G: Inside the frame and outside the frame. What can be contained within the frame, and what exceeds it—I regard this as a philosophical proposition. I spent several years working outside the frame, and then several more years working within it. This is one of the fascinating aspects of making art. As an ancient text states: "Heaven and Earth are the parents of all things. When gathered together they form a body; when dispersed they become beginnings. So long as form and essence remain intact, transformation remains possible."
M: As an artist trained in sculpture, how do you understand the sense of “sculpturality” in this body of work? How does it differ from your earlier approach, which emphasized material accumulation and relief-like surfaces?
G: Whatever one's training, one inevitably carries certain habits. I call these habitual tendencies. Throughout my work in recent years, I have followed these habits while constantly correcting them. When material accumulates on the picture surface, it begins to resemble sculpture or relief. Yet painting has its own language, distinct from sculpture. Just as sculpture and a sculptural quality are two different concepts, painting must remain true to its own means. In this exhibition, the works within the frame are executed through purely painterly methods on canvas. They represent my current reflections and experiments concerning the language of painting itself.
M: Over the years, your way of working has changed significantly: cycling into the mountains, sketching on site, then returning to the studio to rework the images; moving from oil pastels and small-scale works to oil painting and larger formats, with both materials and scale constantly shifting. Yet the Qinling Mountains have remained unchanged throughout. Why is it ultimately the mountains and clouds that persist?
G: In 2013, I first rode a bicycle into the mountains to paint from life. For ease of transport, I worked on a small scale, using oil pastel on paper. Many of those early works could be completed on site. After several years, however, I realized that painting from life alone was far from sufficient. I began bringing the works back to the studio, returning to them repeatedly and contemplating them over time. As time accumulates, so too does thought. Now, thirteen years have passed. Time flies, the seasons continue their endless cycle, yet the mountain remains unchanged. As the poem says: "The mountain flowers fall away, yet the mountain endures; waters flow on in emptiness, while the mountain remains at ease."

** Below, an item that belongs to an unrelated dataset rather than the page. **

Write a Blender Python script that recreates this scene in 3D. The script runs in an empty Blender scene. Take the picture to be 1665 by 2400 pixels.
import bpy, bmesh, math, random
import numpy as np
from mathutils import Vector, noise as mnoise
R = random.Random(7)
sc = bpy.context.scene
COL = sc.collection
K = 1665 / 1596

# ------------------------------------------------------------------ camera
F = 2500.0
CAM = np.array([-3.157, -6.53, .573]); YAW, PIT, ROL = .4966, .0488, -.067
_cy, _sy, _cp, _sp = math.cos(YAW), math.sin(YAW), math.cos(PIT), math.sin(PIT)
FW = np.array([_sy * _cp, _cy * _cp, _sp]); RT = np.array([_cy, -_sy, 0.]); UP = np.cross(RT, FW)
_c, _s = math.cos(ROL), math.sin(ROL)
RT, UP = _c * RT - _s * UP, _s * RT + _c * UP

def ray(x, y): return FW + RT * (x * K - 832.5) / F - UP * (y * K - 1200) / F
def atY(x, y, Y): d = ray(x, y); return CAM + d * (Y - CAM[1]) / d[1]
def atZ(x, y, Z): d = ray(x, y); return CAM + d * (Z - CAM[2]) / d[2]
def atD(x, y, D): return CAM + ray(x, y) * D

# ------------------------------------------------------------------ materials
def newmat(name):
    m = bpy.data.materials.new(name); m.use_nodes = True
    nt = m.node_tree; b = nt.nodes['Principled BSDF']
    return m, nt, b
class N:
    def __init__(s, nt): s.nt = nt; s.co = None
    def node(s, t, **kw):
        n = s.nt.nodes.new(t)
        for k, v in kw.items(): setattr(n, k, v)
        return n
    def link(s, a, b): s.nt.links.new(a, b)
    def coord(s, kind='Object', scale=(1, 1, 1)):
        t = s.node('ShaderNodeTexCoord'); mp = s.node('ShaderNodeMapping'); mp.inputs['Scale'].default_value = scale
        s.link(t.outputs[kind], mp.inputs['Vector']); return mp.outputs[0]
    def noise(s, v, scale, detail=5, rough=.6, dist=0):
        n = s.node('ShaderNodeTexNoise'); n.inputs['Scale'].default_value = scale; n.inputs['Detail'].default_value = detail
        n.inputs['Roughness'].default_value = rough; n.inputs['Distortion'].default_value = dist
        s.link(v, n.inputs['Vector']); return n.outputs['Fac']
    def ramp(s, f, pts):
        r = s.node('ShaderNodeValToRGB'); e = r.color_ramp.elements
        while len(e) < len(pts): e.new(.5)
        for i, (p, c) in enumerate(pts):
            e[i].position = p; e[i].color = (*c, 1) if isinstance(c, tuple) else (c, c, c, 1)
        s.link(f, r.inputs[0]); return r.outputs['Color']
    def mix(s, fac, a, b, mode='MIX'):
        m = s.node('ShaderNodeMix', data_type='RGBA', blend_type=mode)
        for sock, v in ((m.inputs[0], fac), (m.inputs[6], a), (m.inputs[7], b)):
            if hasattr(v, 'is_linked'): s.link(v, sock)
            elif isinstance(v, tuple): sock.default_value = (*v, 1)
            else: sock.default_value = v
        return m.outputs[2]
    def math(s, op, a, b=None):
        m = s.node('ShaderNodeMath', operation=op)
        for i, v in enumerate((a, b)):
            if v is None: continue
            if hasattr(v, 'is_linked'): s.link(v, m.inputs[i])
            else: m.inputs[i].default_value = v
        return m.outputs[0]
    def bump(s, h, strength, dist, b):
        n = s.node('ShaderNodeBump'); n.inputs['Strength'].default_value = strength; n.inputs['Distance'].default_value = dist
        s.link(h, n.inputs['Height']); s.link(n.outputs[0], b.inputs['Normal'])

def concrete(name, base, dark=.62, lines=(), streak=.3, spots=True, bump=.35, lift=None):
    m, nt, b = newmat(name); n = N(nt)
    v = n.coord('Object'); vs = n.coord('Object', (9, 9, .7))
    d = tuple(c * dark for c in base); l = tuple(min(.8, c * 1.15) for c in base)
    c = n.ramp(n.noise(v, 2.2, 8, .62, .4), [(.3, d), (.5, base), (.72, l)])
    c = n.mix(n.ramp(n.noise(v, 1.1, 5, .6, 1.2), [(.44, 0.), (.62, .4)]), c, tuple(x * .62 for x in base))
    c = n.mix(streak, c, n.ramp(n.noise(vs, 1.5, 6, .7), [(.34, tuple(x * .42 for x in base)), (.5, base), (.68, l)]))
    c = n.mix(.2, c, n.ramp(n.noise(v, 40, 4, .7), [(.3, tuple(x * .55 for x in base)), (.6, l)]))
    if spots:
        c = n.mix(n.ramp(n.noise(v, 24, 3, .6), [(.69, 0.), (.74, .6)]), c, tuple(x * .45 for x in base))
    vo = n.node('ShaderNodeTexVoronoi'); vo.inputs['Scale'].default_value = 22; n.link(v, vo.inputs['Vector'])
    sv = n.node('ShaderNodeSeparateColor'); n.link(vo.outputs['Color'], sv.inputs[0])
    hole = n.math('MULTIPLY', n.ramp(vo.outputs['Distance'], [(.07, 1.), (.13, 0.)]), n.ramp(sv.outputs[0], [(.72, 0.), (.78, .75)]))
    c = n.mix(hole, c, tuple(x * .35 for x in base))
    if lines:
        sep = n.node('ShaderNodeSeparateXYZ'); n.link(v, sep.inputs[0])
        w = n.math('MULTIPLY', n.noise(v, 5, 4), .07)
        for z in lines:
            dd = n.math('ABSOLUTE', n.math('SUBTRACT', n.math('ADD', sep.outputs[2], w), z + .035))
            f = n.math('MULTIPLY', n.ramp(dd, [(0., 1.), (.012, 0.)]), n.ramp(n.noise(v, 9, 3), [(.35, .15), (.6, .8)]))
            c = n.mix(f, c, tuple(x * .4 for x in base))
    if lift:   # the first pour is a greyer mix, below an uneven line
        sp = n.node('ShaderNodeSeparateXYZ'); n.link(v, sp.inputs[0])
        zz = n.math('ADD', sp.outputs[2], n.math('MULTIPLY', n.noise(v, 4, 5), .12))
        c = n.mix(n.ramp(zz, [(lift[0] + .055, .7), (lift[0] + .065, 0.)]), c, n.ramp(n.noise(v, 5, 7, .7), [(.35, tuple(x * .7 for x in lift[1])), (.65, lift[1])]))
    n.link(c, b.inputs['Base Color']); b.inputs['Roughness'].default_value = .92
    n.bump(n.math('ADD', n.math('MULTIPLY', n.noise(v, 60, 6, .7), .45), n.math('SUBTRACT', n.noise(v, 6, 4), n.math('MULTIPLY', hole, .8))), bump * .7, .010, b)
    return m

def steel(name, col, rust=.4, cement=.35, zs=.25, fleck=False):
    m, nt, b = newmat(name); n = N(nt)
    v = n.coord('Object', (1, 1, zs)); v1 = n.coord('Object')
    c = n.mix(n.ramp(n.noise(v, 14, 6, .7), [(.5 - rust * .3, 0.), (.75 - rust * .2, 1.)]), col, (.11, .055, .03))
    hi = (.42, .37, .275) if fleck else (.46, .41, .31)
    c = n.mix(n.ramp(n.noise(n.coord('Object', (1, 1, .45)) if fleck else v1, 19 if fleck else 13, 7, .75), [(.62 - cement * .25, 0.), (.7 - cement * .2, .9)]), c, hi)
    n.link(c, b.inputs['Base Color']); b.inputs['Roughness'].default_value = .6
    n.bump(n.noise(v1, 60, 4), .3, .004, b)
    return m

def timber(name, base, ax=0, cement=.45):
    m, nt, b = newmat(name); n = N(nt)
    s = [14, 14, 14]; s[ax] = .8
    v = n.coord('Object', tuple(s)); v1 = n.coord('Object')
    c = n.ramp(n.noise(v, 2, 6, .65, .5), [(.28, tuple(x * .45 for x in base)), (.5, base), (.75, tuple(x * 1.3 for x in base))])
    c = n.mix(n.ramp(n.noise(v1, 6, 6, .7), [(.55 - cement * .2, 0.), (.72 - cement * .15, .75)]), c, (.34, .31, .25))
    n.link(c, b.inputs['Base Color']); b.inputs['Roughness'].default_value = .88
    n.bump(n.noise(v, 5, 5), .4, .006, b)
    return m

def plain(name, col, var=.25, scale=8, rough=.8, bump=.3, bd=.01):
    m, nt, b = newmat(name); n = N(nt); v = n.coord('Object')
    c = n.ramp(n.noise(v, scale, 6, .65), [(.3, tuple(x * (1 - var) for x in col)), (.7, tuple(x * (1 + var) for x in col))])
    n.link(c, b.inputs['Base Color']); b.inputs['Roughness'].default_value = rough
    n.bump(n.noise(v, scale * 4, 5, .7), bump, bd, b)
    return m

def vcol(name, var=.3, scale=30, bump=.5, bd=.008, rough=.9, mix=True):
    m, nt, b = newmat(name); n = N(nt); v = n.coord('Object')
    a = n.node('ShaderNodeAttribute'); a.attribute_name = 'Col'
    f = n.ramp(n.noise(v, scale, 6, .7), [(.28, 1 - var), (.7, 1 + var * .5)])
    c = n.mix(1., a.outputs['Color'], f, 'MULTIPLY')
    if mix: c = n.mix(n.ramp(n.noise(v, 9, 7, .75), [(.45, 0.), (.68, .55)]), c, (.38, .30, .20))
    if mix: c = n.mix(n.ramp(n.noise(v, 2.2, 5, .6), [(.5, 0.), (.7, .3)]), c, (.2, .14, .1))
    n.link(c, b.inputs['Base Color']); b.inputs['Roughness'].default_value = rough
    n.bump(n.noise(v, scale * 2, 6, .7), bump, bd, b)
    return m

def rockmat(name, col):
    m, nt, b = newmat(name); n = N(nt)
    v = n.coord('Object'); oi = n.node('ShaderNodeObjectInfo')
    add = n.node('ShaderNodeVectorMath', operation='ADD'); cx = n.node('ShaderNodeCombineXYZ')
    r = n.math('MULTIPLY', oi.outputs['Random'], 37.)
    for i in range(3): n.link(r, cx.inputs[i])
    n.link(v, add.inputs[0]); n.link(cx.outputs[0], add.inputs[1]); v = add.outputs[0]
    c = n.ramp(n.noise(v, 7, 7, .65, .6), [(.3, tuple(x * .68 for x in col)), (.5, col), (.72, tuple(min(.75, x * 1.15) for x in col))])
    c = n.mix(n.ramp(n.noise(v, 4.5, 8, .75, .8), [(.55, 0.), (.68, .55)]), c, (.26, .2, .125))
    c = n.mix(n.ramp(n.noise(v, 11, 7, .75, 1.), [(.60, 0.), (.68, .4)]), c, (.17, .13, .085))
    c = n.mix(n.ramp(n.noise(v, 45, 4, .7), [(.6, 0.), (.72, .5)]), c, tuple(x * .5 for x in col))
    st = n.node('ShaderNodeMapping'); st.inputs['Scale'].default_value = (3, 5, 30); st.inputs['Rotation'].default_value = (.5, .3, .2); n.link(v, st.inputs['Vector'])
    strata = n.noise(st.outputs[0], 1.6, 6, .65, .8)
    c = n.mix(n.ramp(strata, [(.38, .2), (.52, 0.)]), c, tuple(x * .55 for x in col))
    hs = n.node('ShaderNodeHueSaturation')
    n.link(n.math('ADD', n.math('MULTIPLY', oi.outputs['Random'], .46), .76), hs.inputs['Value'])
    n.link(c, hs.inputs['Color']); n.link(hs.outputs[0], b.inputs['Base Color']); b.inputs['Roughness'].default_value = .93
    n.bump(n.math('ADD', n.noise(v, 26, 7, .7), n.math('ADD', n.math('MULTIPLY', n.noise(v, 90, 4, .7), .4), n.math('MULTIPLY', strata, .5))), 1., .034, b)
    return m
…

M: Your paintings often carry a sense of heaviness and slowness. What is the relationship between this rhythm and your way of living?
G: The kind of painting I practice is traditional, even old-fashioned. It requires time. The act of painting itself is imbued with a sense of duration. I use time to paint time. What matters is the time I devote to painting. What matters is time itself.
M: You once said, “The mountain is my studio.” After more than a decade of continuously engaging with the same landscape of clouds and mountains, what do you feel you are truly trying to paint—is it the mountain, time itself, or something else?
G: My paintings arise from direct encounters with nature and from lived experience, yet I do not seek to depict natural scenery. For this exhibition, I approached pictorial composition through the structural principles of Chinese calligraphy. A single square Chinese character contains an entire conception of the universe and of space. Each character is a world unto itself. Even the character yi(一, one) constitutes a complete world. When this understanding enters painting, its meaning changes. It is no longer merely a segment of cloud, but the totality of cloud itself. In the mountains, I enjoy quietly observing the mountains and the clouds. In the studio, I enjoy slowly contemplating my paintings. In this way, the heart finds a place to rest. Painting is my way of life. It is a way of being in the world. I think through painting, and I live through painting.